Jason’s sticking with the Bobs. That’s a good strategy, Jason. Unfortunately he picks a song that will forever be in my head as a William Shatner song. He also ‘uh-uh-uhs’ through some lyrics. But it’s Bob Dylan, so that could’ve been what he wrote, I just could never understand it. Of course Jason sounds better than Bob Dylan. It’s next to impossible not to sound better than Bob Dylan. Randy mentions that Jason’s not in the zone tonight. Paula says the performance didn’t blow her away, but he blows her away. Simon says it’s time for him to pack his suitcase. That may be true. Unless Vote For the Worst, I mean Stoned, has their way.

Here are some better versions:

They Might Be Giants

William Shatner

David Archuleta — Love Me Tender

Would this kid sing an up-tempo song once & not screw it up? Come on. David claims he hasn’t sung a ‘really big romantic song’ from the stage yet. Oh whatever, open your eyes, you’re 17. It’s a typical David performance. Randy says it’s another great performance & he liked how David caressed each word. Ick. Paula thought it was very beautiful. Simon says David crushed the competition tonight. Again I say whatever. It all sounds the same to me.

So yeah, we find out tomorrow who’s in the final three. We’re almost at the end of this yellow brick road, kids.

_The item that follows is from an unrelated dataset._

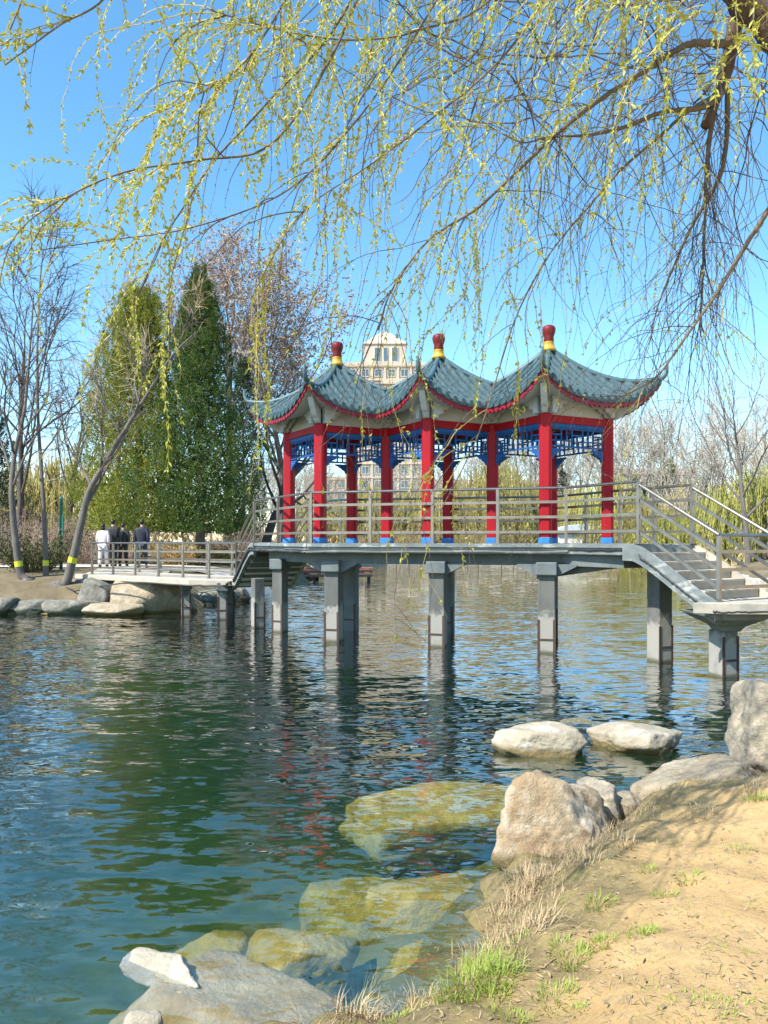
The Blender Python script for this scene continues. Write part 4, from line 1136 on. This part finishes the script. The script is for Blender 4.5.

I’m looking forward to seeing how this all plays out.

1 Comment

  1. This competition was over for me when Carly was voted off. Though, I suppose, she is Irish and it is American Idol. Bah! Citizenship papers be damned, she was the best singer in the competition! 🙁 I don’t think talent even rates in this show anymore.

    I predict Baby-Face David will win, though Cutie-Pie Jason might have enough screaming 12-year old girlfans to overcome.